- [PROVIDED MATERIAL]:

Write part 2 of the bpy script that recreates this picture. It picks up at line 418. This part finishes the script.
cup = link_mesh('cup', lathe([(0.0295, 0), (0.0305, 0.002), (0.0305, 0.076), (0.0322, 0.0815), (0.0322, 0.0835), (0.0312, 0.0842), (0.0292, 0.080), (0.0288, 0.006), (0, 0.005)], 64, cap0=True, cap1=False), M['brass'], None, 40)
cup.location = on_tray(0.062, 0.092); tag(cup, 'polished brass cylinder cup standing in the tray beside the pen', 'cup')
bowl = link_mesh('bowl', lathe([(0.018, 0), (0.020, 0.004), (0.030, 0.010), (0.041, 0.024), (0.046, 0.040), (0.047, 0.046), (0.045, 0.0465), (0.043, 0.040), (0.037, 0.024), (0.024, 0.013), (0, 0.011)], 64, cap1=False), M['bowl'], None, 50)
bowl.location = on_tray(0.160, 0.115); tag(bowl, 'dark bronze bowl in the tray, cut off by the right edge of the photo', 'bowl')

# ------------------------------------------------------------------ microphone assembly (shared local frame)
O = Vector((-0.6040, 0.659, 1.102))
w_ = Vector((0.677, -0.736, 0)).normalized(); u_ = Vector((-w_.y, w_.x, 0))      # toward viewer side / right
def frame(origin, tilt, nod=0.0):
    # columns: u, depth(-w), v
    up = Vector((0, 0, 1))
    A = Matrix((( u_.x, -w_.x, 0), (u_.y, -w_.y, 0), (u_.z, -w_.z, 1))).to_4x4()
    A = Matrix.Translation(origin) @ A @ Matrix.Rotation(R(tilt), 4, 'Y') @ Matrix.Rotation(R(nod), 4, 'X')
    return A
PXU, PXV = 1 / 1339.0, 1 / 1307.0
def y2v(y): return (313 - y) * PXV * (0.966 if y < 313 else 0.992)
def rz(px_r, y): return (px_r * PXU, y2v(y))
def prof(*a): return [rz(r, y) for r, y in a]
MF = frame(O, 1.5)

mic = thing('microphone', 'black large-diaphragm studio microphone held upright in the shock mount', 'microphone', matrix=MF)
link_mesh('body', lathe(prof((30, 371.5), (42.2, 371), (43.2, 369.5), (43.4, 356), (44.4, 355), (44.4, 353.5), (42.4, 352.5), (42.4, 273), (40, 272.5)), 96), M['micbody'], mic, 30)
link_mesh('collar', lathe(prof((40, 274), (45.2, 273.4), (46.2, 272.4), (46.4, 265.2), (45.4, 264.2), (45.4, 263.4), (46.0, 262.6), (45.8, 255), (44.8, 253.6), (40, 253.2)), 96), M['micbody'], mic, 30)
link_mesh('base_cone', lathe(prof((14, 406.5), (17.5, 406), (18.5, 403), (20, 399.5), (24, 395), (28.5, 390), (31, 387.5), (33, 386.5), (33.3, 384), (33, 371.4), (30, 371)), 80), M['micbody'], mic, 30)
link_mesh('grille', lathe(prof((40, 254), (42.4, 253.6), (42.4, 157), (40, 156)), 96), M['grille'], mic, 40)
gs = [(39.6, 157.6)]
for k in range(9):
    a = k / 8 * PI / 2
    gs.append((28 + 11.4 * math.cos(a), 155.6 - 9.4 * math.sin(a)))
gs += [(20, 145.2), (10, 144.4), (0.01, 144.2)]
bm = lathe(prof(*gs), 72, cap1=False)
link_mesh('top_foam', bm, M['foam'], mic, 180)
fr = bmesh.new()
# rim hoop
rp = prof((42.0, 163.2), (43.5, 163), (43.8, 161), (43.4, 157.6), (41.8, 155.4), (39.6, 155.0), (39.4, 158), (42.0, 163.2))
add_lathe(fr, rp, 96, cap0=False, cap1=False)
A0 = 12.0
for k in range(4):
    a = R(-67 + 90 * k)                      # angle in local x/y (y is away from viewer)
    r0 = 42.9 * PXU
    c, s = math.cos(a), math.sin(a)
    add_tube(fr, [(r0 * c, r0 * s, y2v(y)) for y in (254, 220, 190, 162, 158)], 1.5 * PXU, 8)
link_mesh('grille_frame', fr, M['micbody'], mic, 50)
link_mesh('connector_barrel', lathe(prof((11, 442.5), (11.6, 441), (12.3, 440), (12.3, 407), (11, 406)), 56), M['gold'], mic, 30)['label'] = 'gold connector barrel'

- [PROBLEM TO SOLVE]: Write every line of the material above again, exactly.

- [THE RESPONSE]:
Write part 2 of the bpy script that recreates this picture. It picks up at line 418. This part finishes the script.
cup = link_mesh('cup', lathe([(0.0295, 0), (0.0305, 0.002), (0.0305, 0.076), (0.0322, 0.0815), (0.0322, 0.0835), (0.0312, 0.0842), (0.0292, 0.080), (0.0288, 0.006), (0, 0.005)], 64, cap0=True, cap1=False), M['brass'], None, 40)
cup.location = on_tray(0.062, 0.092); tag(cup, 'polished brass cylinder cup standing in the tray beside the pen', 'cup')
bowl = link_mesh('bowl', lathe([(0.018, 0), (0.020, 0.004), (0.030, 0.010), (0.041, 0.024), (0.046, 0.040), (0.047, 0.046), (0.045, 0.0465), (0.043, 0.040), (0.037, 0.024), (0.024, 0.013), (0, 0.011)], 64, cap1=False), M['bowl'], None, 50)
bowl.location = on_tray(0.160, 0.115); tag(bowl, 'dark bronze bowl in the tray, cut off by the right edge of the photo', 'bowl')

# ------------------------------------------------------------------ microphone assembly (shared local frame)
O = Vector((-0.6040, 0.659, 1.102))
w_ = Vector((0.677, -0.736, 0)).normalized(); u_ = Vector((-w_.y, w_.x, 0))      # toward viewer side / right
def frame(origin, tilt, nod=0.0):
    # columns: u, depth(-w), v
    up = Vector((0, 0, 1))
    A = Matrix((( u_.x, -w_.x, 0), (u_.y, -w_.y, 0), (u_.z, -w_.z, 1))).to_4x4()
    A = Matrix.Translation(origin) @ A @ Matrix.Rotation(R(tilt), 4, 'Y') @ Matrix.Rotation(R(nod), 4, 'X')
    return A
PXU, PXV = 1 / 1339.0, 1 / 1307.0
def y2v(y): return (313 - y) * PXV * (0.966 if y < 313 else 0.992)
def rz(px_r, y): return (px_r * PXU, y2v(y))
def prof(*a): return [rz(r, y) for r, y in a]
MF = frame(O, 1.5)

mic = thing('microphone', 'black large-diaphragm studio microphone held upright in the shock mount', 'microphone', matrix=MF)
link_mesh('body', lathe(prof((30, 371.5), (42.2, 371), (43.2, 369.5), (43.4, 356), (44.4, 355), (44.4, 353.5), (42.4, 352.5), (42.4, 273), (40, 272.5)), 96), M['micbody'], mic, 30)
link_mesh('collar', lathe(prof((40, 274), (45.2, 273.4), (46.2, 272.4), (46.4, 265.2), (45.4, 264.2), (45.4, 263.4), (46.0, 262.6), (45.8, 255), (44.8, 253.6), (40, 253.2)), 96), M['micbody'], mic, 30)
link_mesh('base_cone', lathe(prof((14, 406.5), (17.5, 406), (18.5, 403), (20, 399.5), (24, 395), (28.5, 390), (31, 387.5), (33, 386.5), (33.3, 384), (33, 371.4), (30, 371)), 80), M['micbody'], mic, 30)
link_mesh('grille', lathe(prof((40, 254), (42.4, 253.6), (42.4, 157), (40, 156)), 96), M['grille'], mic, 40)
gs = [(39.6, 157.6)]
for k in range(9):
    a = k / 8 * PI / 2
    gs.append((28 + 11.4 * math.cos(a), 155.6 - 9.4 * math.sin(a)))
gs += [(20, 145.2), (10, 144.4), (0.01, 144.2)]
bm = lathe(prof(*gs), 72, cap1=False)
link_mesh('top_foam', bm, M['foam'], mic, 180)
fr = bmesh.new()
# rim hoop
rp = prof((42.0, 163.2), (43.5, 163), (43.8, 161), (43.4, 157.6), (41.8, 155.4), (39.6, 155.0), (39.4, 158), (42.0, 163.2))
add_lathe(fr, rp, 96, cap0=False, cap1=False)
A0 = 12.0
for k in range(4):
    a = R(-67 + 90 * k)                      # angle in local x/y (y is away from viewer)
    r0 = 42.9 * PXU
    c, s = math.cos(a), math.sin(a)
    add_tube(fr, [(r0 * c, r0 * s, y2v(y)) for y in (254, 220, 190, 162, 158)], 1.5 * PXU, 8)
link_mesh('grille_frame', fr, M['micbody'], mic, 50)
link_mesh('connector_barrel', lathe(prof((11, 442.5), (11.6, 441), (12.3, 440), (12.3, 407), (11, 406)), 56), M['gold'], mic, 30)['label'] = 'gold connector barrel'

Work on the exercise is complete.